Thuy Tien is an artist based in Frankfurt am Main, Germany, and Hanoi, Vietnam. Tien's artistic practice revolves around transforming personal and collective memories, examining how they are distorted, translated, and reconstructed over time. Her recent works explore the concept of home and disciplines, often portraying fragmented and ambiguous impressions of domestic objects and how their relationships manifest within and beyond ordinary everyday life. Whether through objects, installations, photography, or situations, her practice often takes on the appearance of accidental occurrences or their remnants, leaving hints and a sense of disorientation in the spaces she engages with.

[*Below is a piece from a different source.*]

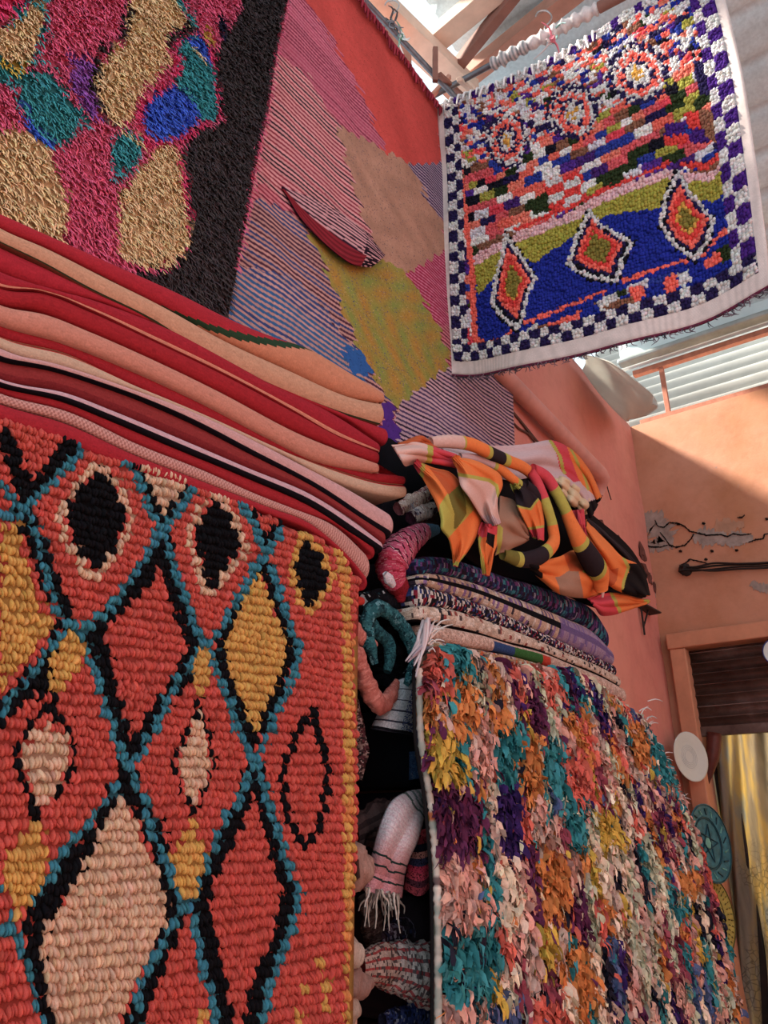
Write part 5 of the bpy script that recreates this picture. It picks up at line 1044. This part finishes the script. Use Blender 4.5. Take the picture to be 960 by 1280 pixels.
# small shelf bracket on the left wall
root = empty('shelf_bracket', tuple(Py([(803, 777)], YW)[0])); tag(root, 'small black metal bracket on the pink wall just below the plaid blanket tip', 'bracket')
iron = plain('rusty_iron', '3a3230', .6, 40, .3, .4)
A, B, Cc = Py([(800, 757), (826, 759), (804, 777)], YW-.02); 
V, F = beam(A, A+[.30, -.02, 0], .10, .012); under(simple('plate', V, F, iron), root)
V, F = beam(A+[.02, 0, 0], A+[.02, 0, -.22], .012, .012, (1, 0, 0)); under(simple('post', V, F, iron), root)
V, F = beam(A+[.02, 0, -.16], A+[.16, -.01, 0], .010, .010, (0, 1, 0)); under(simple('brace', V, F, iron), root)
# ================================================================ doorway with roll-up shutter
DX = XB; fw = .16
frame_m = plain('orange_painted_frame', 'c8845e', .8, 6, .15)
V1, F1 = boxv((XB-.03, DY1+.05, DZ/2), (.10, .12, DZ)); V2, F2 = boxv((XB-.035, (DY0+DY1)/2+.0, DZ+.06), (.12, DY1-DY0+.24, .12)); V3, F3 = boxv((XB-.03, DY0-.05, DZ/2), (.10, .12, DZ))
for V, F in ((V1, F1), (V2, F2), (V3, F3)):
    sid[0] += 1; o = simple('trim_%d' % sid[0], V, F, frame_m, bevel=.01); o['kind'] = 'structure'
S_([(853, 803), (880, 800), (910, 797), (960, 793)], [1.2, 2.6, 2.8, 2.8], plain('grey_blue_patch', '7f8890', .9, 15, .2), 'x', .012)
SZ = Px([(868, 912)], XB+.05)[0][2]
ys = np.linspace(DY0, DY1, 3); zs = np.linspace(SZ, DZ+.02, 260); Y, Z = np.meshgrid(ys, zs, indexing='ij')
G = np.stack([XB+.05+.026*np.abs(np.sin((Z-SZ)/.082*math.pi)), Y, Z], -1)
root = empty('roller_shutter', (XB+.06, (DY0+DY1)/2, SZ)); tag(root, 'dark brown ribbed roll-up shutter half lowered in the doorway', 'shutter')
def shutter_mat():
    m, nt, b = newmat('brown_shutter'); n = noise(nt, 3, 8, .7); r = ramp(nt, n.outputs[0], [(.35, tuple(lin('4a3630'))), (.55, tuple(lin('6a544c'))), (.72, tuple(lin('8c7a76')))])
    nt.links.new(r.outputs[0], b.inputs['Base Color']); b.inputs['Roughness'].default_value = .38; b.inputs['Metallic'].default_value = .3; return m
shm = shutter_mat(); under(solid_sheet('slat_curtain', G, shm, thick=-.01), root)
V, F = boxv((XB+.06, (DY0+DY1)/2, SZ-.02), (.05, DY1-DY0, .07)); under(simple('bottom_rail', V, F, shm, bevel=.006), root)
# dark post and red-brown rolled thing inside the doorway
wood_d = plain('dark_wood', '241a18', .55, 10, .3)
zz_ = Px([(880, 915), (884, 1010)], XB+.12)
V, F = boxv((XB+.28, DY1-.08, SZ/2), (.12, .15, SZ)); po = simple('door_post', V, F, wood_d, bevel=.01); to_base(po); tag(po, 'dark wooden post just inside the doorway behind the plates', 'post')
P = Px([(893, 916), (892, 935), (888, 958), (882, 985)], XB+.05); V, F = tube(resample(P, 14), np.interp(np.arange(14), [0, 6, 13], [.055, .05, .012]), 12); hn = mesh_np('hanging_cloth', V, F, plain('oxblood_leather', '5c2a24', .4, 20, .2)); to_base(hn); tag(hn, 'narrow dark red cloth hanging beside the white plate under the shutter', 'cloth')
# hanging plastic curtain with lace print, warm yellow light behind
def curtain_mat():
    m, nt, b = newmat('lace_plastic'); tc = nt.nodes.new('ShaderNodeTexCoord')
    mp = nt.nodes.new('ShaderNodeMapping'); nt.links.new(tc.outputs['Object'], mp.inputs[0]); mp.inputs['Scale'].default_value = (1, 6, 1)
    n = noise(nt, 1.3, 4, vec=mp.outputs[0]); r = ramp(nt, n.outputs[0], [(.3, tuple(lin('8a8378'))), (.47, tuple(lin('b4aa9a'))), (.58, tuple(lin('d0bc84'))), (.68, tuple(lin('a8acac')))])
    vz = nt.nodes.new('ShaderNodeTexVoronoi'); vz.feature = 'DISTANCE_TO_EDGE'; vz.inputs['Scale'].default_value = 24; nt.links.new(tc.outputs['Object'], vz.inputs['Vector'])
    rv = ramp(nt, vz.outputs['Distance'], [(.03, (.55, .56, .6)), (.10, (1, 1, 1))]); sx = nt.nodes.new('ShaderNodeSeparateXYZ'); nt.links.new(tc.outputs['Object'], sx.inputs[0])
    lo = nt.nodes.new('ShaderNodeMapRange'); nt.links.new(sx.outputs['Z'], lo.inputs[0]); lo.inputs[1].default_value = 1.5; lo.inputs[2].default_value = 1.25; n3 = noise(nt, 3.5, 3)
    mm = nt.nodes.new('ShaderNodeMath'); mm.operation = 'MULTIPLY'; nt.links.new(lo.outputs[0], mm.inputs[0]); r3 = ramp(nt, n3.outputs[0], [(.45, (0,)*3), (.55, (1,)*3)]); nt.links.new(r3.outputs[0], mm.inputs[1])
    c = mixc(nt, mm.outputs[0], r.outputs[0], mixc(nt, 1, r.outputs[0], rv.outputs[0], 'MULTIPLY'))
    tr = nt.nodes.new('ShaderNodeBsdfTranslucent'); nt.links.new(c, tr.inputs[0]); nt.links.new(c, b.inputs['Base Color']); b.inputs['Roughness'].default_value = .35
    mx = nt.nodes.new('ShaderNodeMixShader'); mx.inputs[0].default_value = .68; nt.links.new(b.outputs[0], mx.inputs[1]); nt.links.new(tr.outputs[0], mx.inputs[2]); nt.links.new(mx.outputs[0], nt.nodes['Material Output'].inputs[0]); return m
CX = XB+.19; y1 = Px([(893, 960)], CX)[0][1]+.05
ys = np.linspace(y1-1.7, y1, 160); zs = np.linspace(.02, SZ+.04, 60); Y, Z = np.meshgrid(ys, zs, indexing='ij'); lean = -.24*(SZ-Z)/SZ
G = np.stack([CX+.045*np.sin(Y*31+1.2*np.sin(Z*2))+.02*np.sin(Y*73+Z), Y-lean*(1-(Y-ys[0])/1.7)*.0-lean, Z], -1)
cu = solid_sheet('door_curtain', G, curtain_mat(), thick=-.003); to_base(cu); tag(cu, 'grey and yellow lace-printed plastic curtain hanging in the doorway', 'curtain')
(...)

Trained in traditional silk painting and digital art, Zhang Wanwen (b.1994) currently lives and works as a multidisciplinary artist between Frankfurt am Main, Germany, and her hometown, Mount. Emei, in Szechuan province, China. Zhang's research demonstrates a continuous interest in domesticity, perception, and femininity to manifest curiosity in fandom and crafts. Her practice involves a multitude of spatial encounters and circumstances. Through nuanced gestures expressed in painting, drawing, calligraphy, animation, comic books, film, and sound, she reconstructs fragments and sequences nonlinearly with materials drawn from non-hierarchical sources. Zhang's work serves as a playground for an intersectional synesthesia experience. In her recent works, she examines the authority, accessibility, and authenticity of memories and the process of image-making in the era of simulacra. Thuy Tien and Wanwen have been collaborating since 2024.